Early last evening I saw Yorgos Lanthimos‘ The Favorite (Fox Searchlight, 11.23), and came away mostly pleased. All the things it’s been praised for so far — the comic perversity, All About Eve by way of Peter Greenaway, Dangerous Liaisons and Barry Lyndon lite, amusingly brittle performances (Rachel Weiss, Emma Stone, HE’s own Olivia Colman), the scabrous humor, Robbie Ryan‘s handsome cinematography — are there in abundance.

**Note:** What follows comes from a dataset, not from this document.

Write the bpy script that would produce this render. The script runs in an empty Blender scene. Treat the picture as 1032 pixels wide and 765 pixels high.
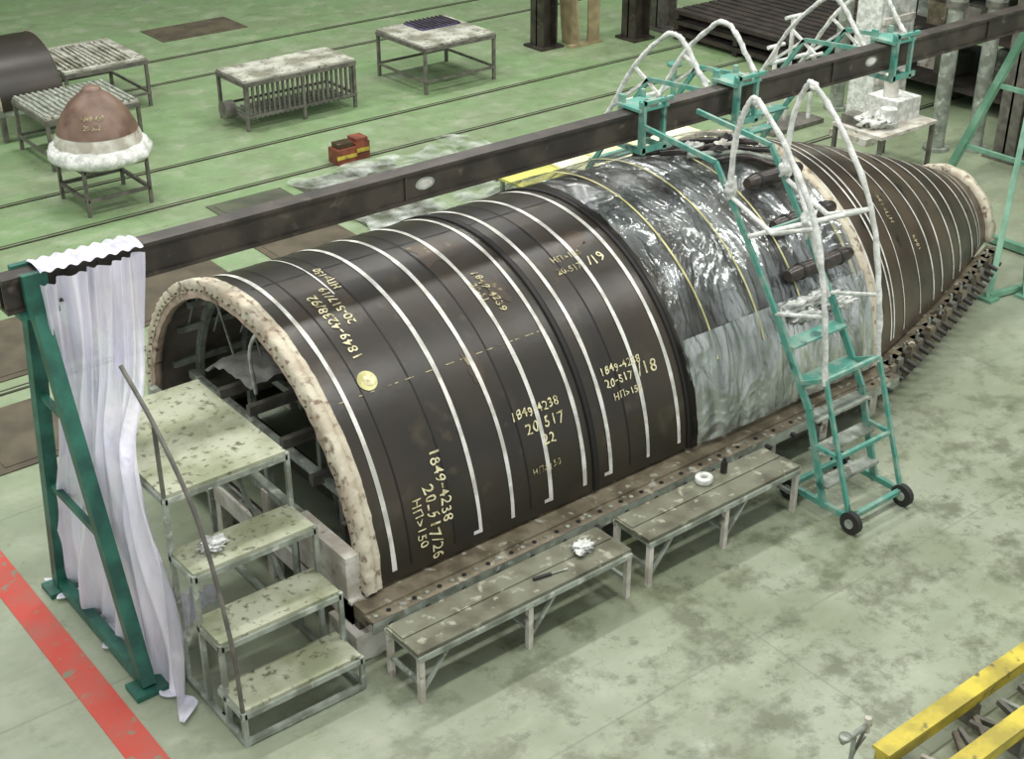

I mostly had no beefs.
Lanthimos hasn’t backed away from his generally perverse sensibility, but The Favourite is certainly his most accessible, audience-friendly film.
Colman (whose performance in Tyrannosaur was so worshipped by this columnist that I raised money to pay for press screenings that Strand Releasing wouldn’t pop for) will definitely snag a Best Supporting Actress nomination, and Stone, who’s being currently tributed by the Telluride Film Festival, may also land a Best Actress nom. Perhaps Weiss also. Or all three will.
Set in the early 1700s, The Favourite is about a pair of shrewd, ruthless schemers — Weiss’s Sarah Churchill and Stone’s Abigail Masham — plotting and back-biting in order to gain favor with and power from the emotionally volatile, constantly-health-challenged Queen Anne (Colman).
For the first hour or so The Favourite is…well, not entirely “great” but a delightfully wicked hoot. It put me in reasonably good spirits. A critic sitting near me was laughing heartily and having a great old time; ditto most of the audience.
But somewhere around the 75-minute mark and until the end (basically the last 45 minutes) the film slows down and then begins to run out of steam. By the 100-minute mark I was muttering under my breath (a) “I’m starting to not care all that much who wins this battle of courtly influence” and (b) “let’s wrap this up already…why does it have to be two hours?”
Lanthimos began to try my patience in the way that Whit Stillman‘s Love and Friendship had. The laughing critic downshifted into chuckling, and then into silence.
But don’t let me stop you. Judging by the critical response so far (100% Rotten Tomatoes, 91% Metacritic), most viewers will be fine with The Favourite all the way through. And, as noted, Colman will get quite the award-season ride out of this, and perhaps Stone and Weiss will also.
Ryan and Lanthimos have shot portions of this film in a John Alcott, Barry Lyndon, wide-angle lens sort of way (albeit not within a 1.66 to 1 aspect ratio) but also from time to time with fisheye lenses, which deliberately distort. I couldn’t quite fathom why they used them.